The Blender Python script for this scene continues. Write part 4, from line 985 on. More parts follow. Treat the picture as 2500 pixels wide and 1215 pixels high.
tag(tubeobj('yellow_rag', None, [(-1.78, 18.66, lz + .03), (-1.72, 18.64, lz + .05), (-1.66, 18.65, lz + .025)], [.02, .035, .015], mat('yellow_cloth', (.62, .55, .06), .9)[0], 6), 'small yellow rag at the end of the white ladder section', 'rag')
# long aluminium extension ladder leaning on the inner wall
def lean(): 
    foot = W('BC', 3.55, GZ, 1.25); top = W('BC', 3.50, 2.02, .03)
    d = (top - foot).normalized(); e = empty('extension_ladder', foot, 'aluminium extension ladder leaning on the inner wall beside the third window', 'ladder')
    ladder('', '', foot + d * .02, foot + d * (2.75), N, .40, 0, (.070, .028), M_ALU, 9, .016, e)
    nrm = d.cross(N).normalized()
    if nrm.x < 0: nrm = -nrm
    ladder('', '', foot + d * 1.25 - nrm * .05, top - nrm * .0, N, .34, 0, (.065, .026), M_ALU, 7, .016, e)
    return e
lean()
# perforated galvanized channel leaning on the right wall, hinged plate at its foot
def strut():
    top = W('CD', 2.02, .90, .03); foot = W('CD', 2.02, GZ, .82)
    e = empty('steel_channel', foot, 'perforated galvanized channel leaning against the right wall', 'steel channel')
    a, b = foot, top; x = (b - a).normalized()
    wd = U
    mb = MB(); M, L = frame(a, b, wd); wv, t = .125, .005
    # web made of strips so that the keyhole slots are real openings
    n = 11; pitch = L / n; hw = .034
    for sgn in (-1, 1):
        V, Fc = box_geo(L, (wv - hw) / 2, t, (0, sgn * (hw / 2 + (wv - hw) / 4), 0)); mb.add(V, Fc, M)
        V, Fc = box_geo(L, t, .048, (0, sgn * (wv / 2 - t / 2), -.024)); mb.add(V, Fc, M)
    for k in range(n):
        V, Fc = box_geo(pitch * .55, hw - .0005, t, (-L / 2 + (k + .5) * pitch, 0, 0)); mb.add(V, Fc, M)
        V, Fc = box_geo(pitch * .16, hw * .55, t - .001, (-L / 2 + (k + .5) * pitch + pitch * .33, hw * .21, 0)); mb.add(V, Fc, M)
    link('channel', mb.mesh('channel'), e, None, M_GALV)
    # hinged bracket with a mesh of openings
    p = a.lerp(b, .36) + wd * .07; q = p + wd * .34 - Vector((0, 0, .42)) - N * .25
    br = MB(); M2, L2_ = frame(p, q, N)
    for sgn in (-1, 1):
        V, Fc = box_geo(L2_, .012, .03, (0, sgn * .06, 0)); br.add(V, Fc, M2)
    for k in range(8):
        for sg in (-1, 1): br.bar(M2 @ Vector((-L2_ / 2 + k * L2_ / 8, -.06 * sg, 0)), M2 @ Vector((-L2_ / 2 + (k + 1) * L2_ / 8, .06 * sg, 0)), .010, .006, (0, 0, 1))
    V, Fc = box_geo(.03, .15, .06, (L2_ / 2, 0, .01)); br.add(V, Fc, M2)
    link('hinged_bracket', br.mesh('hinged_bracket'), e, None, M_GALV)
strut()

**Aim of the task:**
Exactly reproduce every line of the data above.

**Exercise result:**
The Blender Python script for this scene continues. Write part 4, from line 985 on. More parts follow. Treat the picture as 2500 pixels wide and 1215 pixels high.
tag(tubeobj('yellow_rag', None, [(-1.78, 18.66, lz + .03), (-1.72, 18.64, lz + .05), (-1.66, 18.65, lz + .025)], [.02, .035, .015], mat('yellow_cloth', (.62, .55, .06), .9)[0], 6), 'small yellow rag at the end of the white ladder section', 'rag')
# long aluminium extension ladder leaning on the inner wall
def lean(): 
    foot = W('BC', 3.55, GZ, 1.25); top = W('BC', 3.50, 2.02, .03)
    d = (top - foot).normalized(); e = empty('extension_ladder', foot, 'aluminium extension ladder leaning on the inner wall beside the third window', 'ladder')
    ladder('', '', foot + d * .02, foot + d * (2.75), N, .40, 0, (.070, .028), M_ALU, 9, .016, e)
    nrm = d.cross(N).normalized()
    if nrm.x < 0: nrm = -nrm
    ladder('', '', foot + d * 1.25 - nrm * .05, top - nrm * .0, N, .34, 0, (.065, .026), M_ALU, 7, .016, e)
    return e
lean()
# perforated galvanized channel leaning on the right wall, hinged plate at its foot
def strut():
    top = W('CD', 2.02, .90, .03); foot = W('CD', 2.02, GZ, .82)
    e = empty('steel_channel', foot, 'perforated galvanized channel leaning against the right wall', 'steel channel')
    a, b = foot, top; x = (b - a).normalized()
    wd = U
    mb = MB(); M, L = frame(a, b, wd); wv, t = .125, .005
    # web made of strips so that the keyhole slots are real openings
    n = 11; pitch = L / n; hw = .034
    for sgn in (-1, 1):
        V, Fc = box_geo(L, (wv - hw) / 2, t, (0, sgn * (hw / 2 + (wv - hw) / 4), 0)); mb.add(V, Fc, M)
        V, Fc = box_geo(L, t, .048, (0, sgn * (wv / 2 - t / 2), -.024)); mb.add(V, Fc, M)
    for k in range(n):
        V, Fc = box_geo(pitch * .55, hw - .0005, t, (-L / 2 + (k + .5) * pitch, 0, 0)); mb.add(V, Fc, M)
        V, Fc = box_geo(pitch * .16, hw * .55, t - .001, (-L / 2 + (k + .5) * pitch + pitch * .33, hw * .21, 0)); mb.add(V, Fc, M)
    link('channel', mb.mesh('channel'), e, None, M_GALV)
    # hinged bracket with a mesh of openings
    p = a.lerp(b, .36) + wd * .07; q = p + wd * .34 - Vector((0, 0, .42)) - N * .25
    br = MB(); M2, L2_ = frame(p, q, N)
    for sgn in (-1, 1):
        V, Fc = box_geo(L2_, .012, .03, (0, sgn * .06, 0)); br.add(V, Fc, M2)
    for k in range(8):
        for sg in (-1, 1): br.bar(M2 @ Vector((-L2_ / 2 + k * L2_ / 8, -.06 * sg, 0)), M2 @ Vector((-L2_ / 2 + (k + 1) * L2_ / 8, .06 * sg, 0)), .010, .006, (0, 0, 1))
    V, Fc = box_geo(.03, .15, .06, (L2_ / 2, 0, .01)); br.add(V, Fc, M2)
    link('hinged_bracket', br.mesh('hinged_bracket'), e, None, M_GALV)
strut()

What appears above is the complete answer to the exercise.